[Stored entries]
===
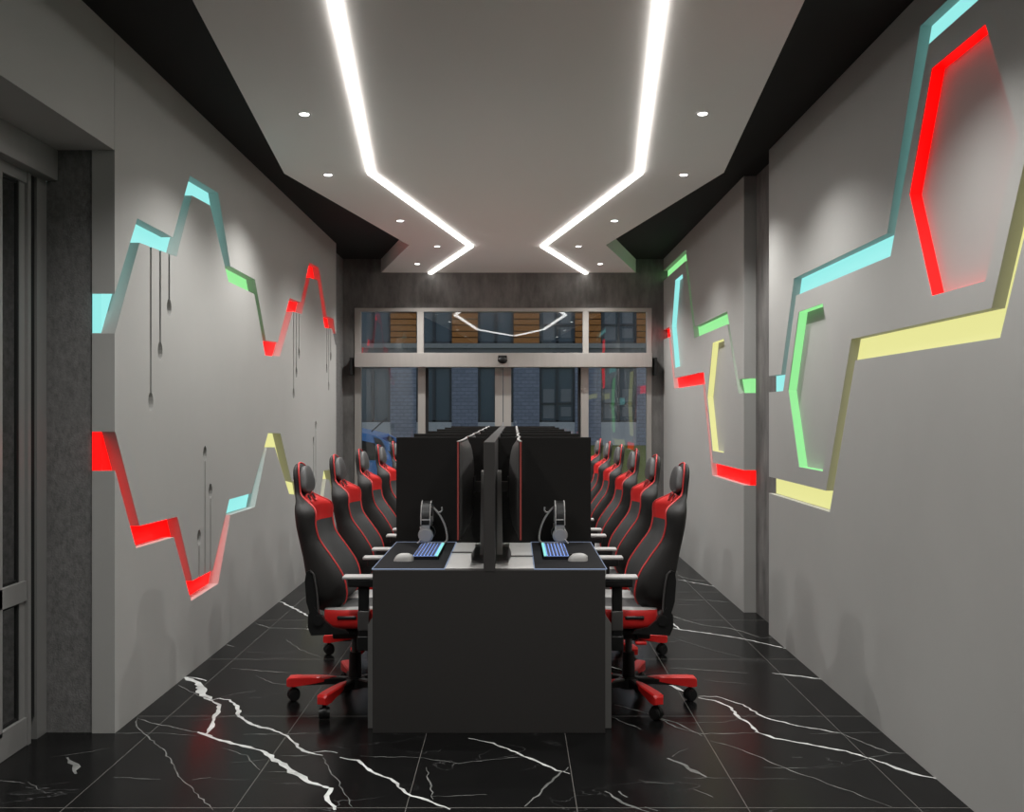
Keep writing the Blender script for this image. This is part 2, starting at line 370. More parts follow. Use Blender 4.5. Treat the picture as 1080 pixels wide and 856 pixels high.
EPS = .0015
def strips(side, top, bot, ranges):
    for (y0, y1, col, label) in ranges:
        if side == 'L': x0, x1 = XLB+EPS, XL-.063
        else: x0, x1 = XR+.048, XRB-EPS
        s = channel(top, bot, x0, x1, LED[col])
        bx = MB().box(-3, 3, y0, y1, 0, 4, LED[col]).build('cutter')
        boolean(s, [bx], 'INTERSECT')
        s.name = 'light_channel'; s.data.name = 'light_channel'
        if len(s.data.materials) == 0: s.data.materials.append(LED[col])
        tag(s, label, 'wall light')
yy = lambda px: on_x(XL, px, 400)[0]
strips('L', UT, UB, [(YL0+EPS, yy(243.5), 'cyan', 'cyan light run in the upper channel of the left wall'),
                     (yy(243.5)+.001, yy(279), 'green', 'green light run in the middle of the left wall upper channel'),
                     (yy(279)+.001, YL1-EPS, 'red', 'red light run at the far end of the left wall upper channel')])
strips('L', DT, DB, [(YL0+EPS, yy(242.5), 'red', 'red light run in the lower channel of the left wall, nearest the entrance'),
                     (yy(242.5)+.001, yy(279), 'cyan', 'short cyan light run in the lower channel of the left wall'),
                     (yy(279)+.001, YL1-EPS, 'yellow', 'yellow light run in the lower channel of the left wall behind the chairs')])

# ---- right wall : two panels
C1T = [(6.6,1.72),(6.03,1.72),(5.755,2.29),(4.32,2.29),(3.965,3.09),(2.2,3.09),(1.9,2.6),(-3.0,2.6)]
C1B = [(6.6,1.612),(5.985,1.612),(5.71,2.18),(4.28,2.18),(3.885,2.983),(2.26,2.983),(1.96,2.49),(-3.0,2.49)]
Y1T = [(6.6,1.05),(5.165,1.05),(4.777,1.845),(3.375,1.845),(3.10,2.43),(2.4,2.43),(2.1,1.9),(-3.0,1.9)]
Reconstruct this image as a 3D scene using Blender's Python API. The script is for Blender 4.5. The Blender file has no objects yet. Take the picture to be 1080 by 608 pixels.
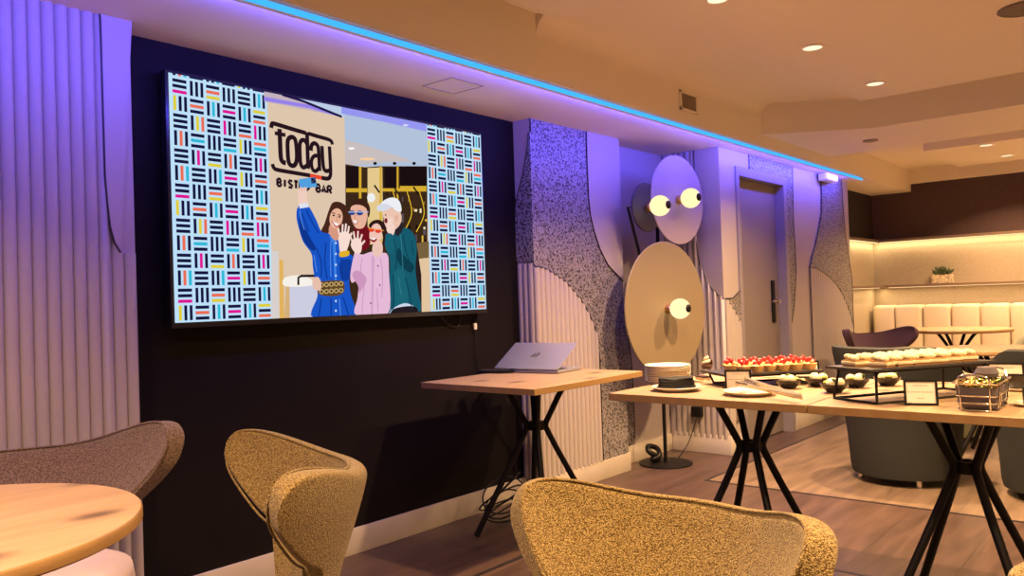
import bpy, bmesh, math, random
from mathutils import Vector, Matrix, Euler
random.seed(7)
PI = math.pi
S = bpy.context.scene
COL = S.collection

# ------------------------------------------------------------------ camera
FPX, YAW, PITCH, ROLL, CAMH = 841.98, 0.706796, 0.0150227, -0.033177, 1.15
CW, CH = 1080, 608
_f = Vector((math.cos(YAW)*math.cos(PITCH), math.sin(YAW)*math.cos(PITCH), math.sin(PITCH)))
_r0 = Vector((math.sin(YAW), -math.cos(YAW), 0)); _u0 = _r0.cross(_f)
_r = _r0*math.cos(ROLL) + _u0*math.sin(ROLL); _u = _u0*math.cos(ROLL) - _r0*math.sin(ROLL)
EYE = Vector((0, 0, CAMH))
cd = bpy.data.cameras.new('camera'); cam = bpy.data.objects.new('camera', cd); COL.objects.link(cam)
cd.sensor_width = 36; cd.lens = 36*FPX/CW; cd.clip_start = .05; cd.clip_end = 60
M3 = Matrix((_r, _u, -_f)).transposed()
cam.matrix_world = Matrix.Translation(EYE) @ M3.to_4x4()
S.camera = cam

def at(px, py, axis, val):
    """point of the surface axis=val seen at a spot of the photograph (used to measure the place)"""
    d = _f + _r*((px-CW/2)/FPX) - _u*((py-CH/2)/FPX)
    t = (val-EYE[axis])/d[axis]
    return EYE + d*t

# ------------------------------------------------------------------ materials
def lin(c):
    return tuple(((v/255/12.92) if v/255 <= .04045 else ((v/255+.055)/1.055)**2.4) for v in c)
def mat(name, col, rough=.6, metal=0., spec=.5, bump=None, emit=None, trans=0., sheen=0., var=None, coat=0.):
    m = bpy.data.materials.new(name); m.use_nodes = True
    nt = m.node_tree; b = nt.nodes['Principled BSDF']
    b.inputs['Base Color'].default_value = (*col, 1); b.inputs['Roughness'].default_value = rough
    b.inputs['Metallic'].default_value = metal; b.inputs['Specular IOR Level'].default_value = spec
    b.inputs['Transmission Weight'].default_value = trans; b.inputs['Sheen Weight'].default_value = sheen
    b.inputs['Coat Weight'].default_value = coat
    if emit:
        b.inputs['Emission Color'].default_value = (*emit[0], 1); b.inputs['Emission Strength'].default_value = emit[1]
    if bump or var:
        tc = nt.nodes.new('ShaderNodeTexCoord'); n = nt.nodes.new('ShaderNodeTexNoise')
        sc = (bump or var)[0]; n.inputs['Scale'].default_value = sc; n.inputs['Detail'].default_value = 3
        nt.links.new(tc.outputs['Object'], n.inputs['Vector'])
        if bump:
            bp = nt.nodes.new('ShaderNodeBump'); bp.inputs['Strength'].default_value = bump[1]; bp.inputs['Distance'].default_value = .004
            nt.links.new(n.outputs['Fac'], bp.inputs['Height']); nt.links.new(bp.outputs['Normal'], b.inputs['Normal'])
        if var:
            mx = nt.nodes.new('ShaderNodeMix'); mx.data_type = 'RGBA'
            mx.inputs[6].default_value = (*[c*(1-var[1]) for c in col], 1); mx.inputs[7].default_value = (*[min(1, c*(1+var[1])) for c in col], 1)
            rp = nt.nodes.new('ShaderNodeMapRange'); rp.inputs[1].default_value = .35; rp.inputs[2].default_value = .65
            nt.links.new(n.outputs['Fac'], rp.inputs[0]); nt.links.new(rp.outputs[0], mx.inputs[0]); nt.links.new(mx.outputs[2], b.inputs['Base Color'])
    return m
def emat(name, col, k=1.):
    m = bpy.data.materials.new(name); m.use_nodes = True; nt = m.node_tree
    nt.nodes.remove(nt.nodes['Principled BSDF']); e = nt.nodes.new('ShaderNodeEmission')
    e.inputs['Color'].default_value = (*col, 1); e.inputs['Strength'].default_value = k
    nt.links.new(e.outputs[0], nt.nodes['Material Output'].inputs[0]); return m
def boucle(name, c1, c2, scale=230):
    m = mat(name, c1, .95, spec=.1, sheen=.25); nt = m.node_tree; b = nt.nodes['Principled BSDF']
    tc = nt.nodes.new('ShaderNodeTexCoord'); v = nt.nodes.new('ShaderNodeTexVoronoi'); v.inputs['Scale'].default_value = scale
    n = nt.nodes.new('ShaderNodeTexNoise'); n.inputs['Scale'].default_value = scale*.55; n.inputs['Detail'].default_value = 2
    for t in (v, n): nt.links.new(tc.outputs['Object'], t.inputs['Vector'])
    ad = nt.nodes.new('ShaderNodeMath'); ad.operation = 'MULTIPLY_ADD'; ad.inputs[1].default_value = .9
    nt.links.new(v.outputs['Distance'], ad.inputs[0]); nt.links.new(n.outputs['Fac'], ad.inputs[2])
    rp = nt.nodes.new('ShaderNodeMapRange'); rp.inputs[1].default_value = .62; rp.inputs[2].default_value = 1.15
    mx = nt.nodes.new('ShaderNodeMix'); mx.data_type = 'RGBA'; mx.inputs[6].default_value = (*c1, 1); mx.inputs[7].default_value = (*c2, 1)
    nt.links.new(ad.outputs[0], rp.inputs[0]); nt.links.new(rp.outputs[0], mx.inputs[0]); nt.links.new(mx.outputs[2], b.inputs['Base Color'])
    bp = nt.nodes.new('ShaderNodeBump'); bp.invert = True; bp.inputs['Strength'].default_value = .7; bp.inputs['Distance'].default_value = .004
    nt.links.new(ad.outputs[0], bp.inputs['Height']); nt.links.new(bp.outputs['Normal'], b.inputs['Normal'])
    return m
def wood(name, c1, c2, rough=.45, scale=(1.2, 14, 14), knots=True):
    m = mat(name, c1, rough); nt = m.node_tree; b = nt.nodes['Principled BSDF']
    tc = nt.nodes.new('ShaderNodeTexCoord'); mp = nt.nodes.new('ShaderNodeMapping'); mp.inputs['Scale'].default_value = scale
    n = nt.nodes.new('ShaderNodeTexNoise'); n.inputs['Scale'].default_value = 1.6; n.inputs['Detail'].default_value = 6; n.inputs['Distortion'].default_value = .6
    nt.links.new(tc.outputs['Object'], mp.inputs['Vector']); nt.links.new(mp.outputs[0], n.inputs['Vector'])
    rp = nt.nodes.new('ShaderNodeMapRange'); rp.inputs[1].default_value = .3; rp.inputs[2].default_value = .7
    mx = nt.nodes.new('ShaderNodeMix'); mx.data_type = 'RGBA'; mx.inputs[6].default_value = (*c1, 1); mx.inputs[7].default_value = (*c2, 1)
    nt.links.new(n.outputs['Fac'], rp.inputs[0]); nt.links.new(rp.outputs[0], mx.inputs[0])
    out = mx.outputs[2]
    if knots:
        mp2 = nt.nodes.new('ShaderNodeMapping'); mp2.inputs['Scale'].default_value = (2.2, 4.2, 3)
        v = nt.nodes.new('ShaderNodeTexVoronoi'); v.inputs['Scale'].default_value = 1.; v.voronoi_dimensions = '2D'
        nt.links.new(tc.outputs['Object'], mp2.inputs['Vector']); nt.links.new(mp2.outputs[0], v.inputs['Vector'])
        r2 = nt.nodes.new('ShaderNodeMapRange'); r2.inputs[1].default_value = .04; r2.inputs[2].default_value = .15; r2.inputs[3].default_value = .92; r2.inputs[4].default_value = 0
        nt.links.new(v.outputs['Distance'], r2.inputs[0])
        m2 = nt.nodes.new('ShaderNodeMix'); m2.data_type = 'RGBA'; m2.inputs[7].default_value = (*[c*.3 for c in c2], 1)
        nt.links.new(r2.outputs[0], m2.inputs[0]); nt.links.new(out, m2.inputs[6]); out = m2.outputs[2]
    nt.links.new(out, b.inputs['Base Color']); return m
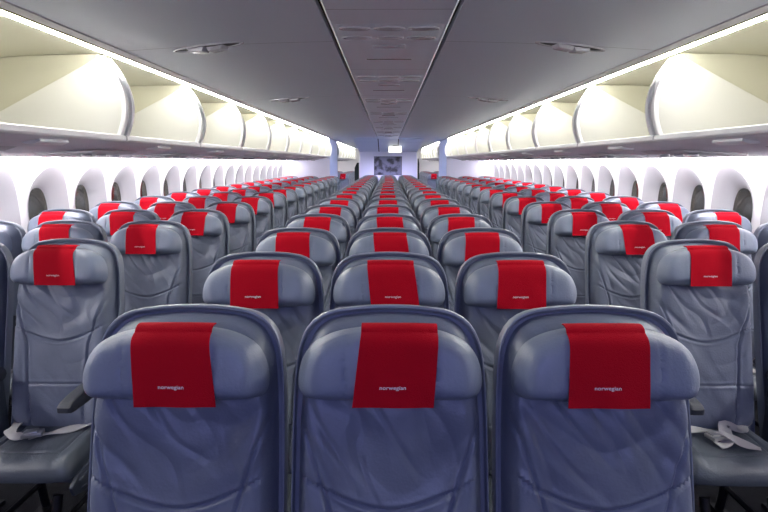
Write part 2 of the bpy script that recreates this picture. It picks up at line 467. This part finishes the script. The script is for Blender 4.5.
===
Transcribe the lines between the one holding "Reconstruct this image" and the one holding "return EYE + d*t", inclusive, and leave out any pictures.

_Solution_:
Reconstruct this image as a 3D scene using Blender's Python API. The script is for Blender 4.5. The Blender file has no objects yet. Take the picture to be 1080 by 608 pixels.
import bpy, bmesh, math, random
from mathutils import Vector, Matrix, Euler
random.seed(7)
PI = math.pi
S = bpy.context.scene
COL = S.collection

# ------------------------------------------------------------------ camera
FPX, YAW, PITCH, ROLL, CAMH = 841.98, 0.706796, 0.0150227, -0.033177, 1.15
CW, CH = 1080, 608
_f = Vector((math.cos(YAW)*math.cos(PITCH), math.sin(YAW)*math.cos(PITCH), math.sin(PITCH)))
_r0 = Vector((math.sin(YAW), -math.cos(YAW), 0)); _u0 = _r0.cross(_f)
_r = _r0*math.cos(ROLL) + _u0*math.sin(ROLL); _u = _u0*math.cos(ROLL) - _r0*math.sin(ROLL)
EYE = Vector((0, 0, CAMH))
cd = bpy.data.cameras.new('camera'); cam = bpy.data.objects.new('camera', cd); COL.objects.link(cam)
cd.sensor_width = 36; cd.lens = 36*FPX/CW; cd.clip_start = .05; cd.clip_end = 60
M3 = Matrix((_r, _u, -_f)).transposed()
cam.matrix_world = Matrix.Translation(EYE) @ M3.to_4x4()
S.camera = cam

def at(px, py, axis, val):
    """point of the surface axis=val seen at a spot of the photograph (used to measure the place)"""
    d = _f + _r*((px-CW/2)/FPX) - _u*((py-CH/2)/FPX)
    t = (val-EYE[axis])/d[axis]
    return EYE + d*t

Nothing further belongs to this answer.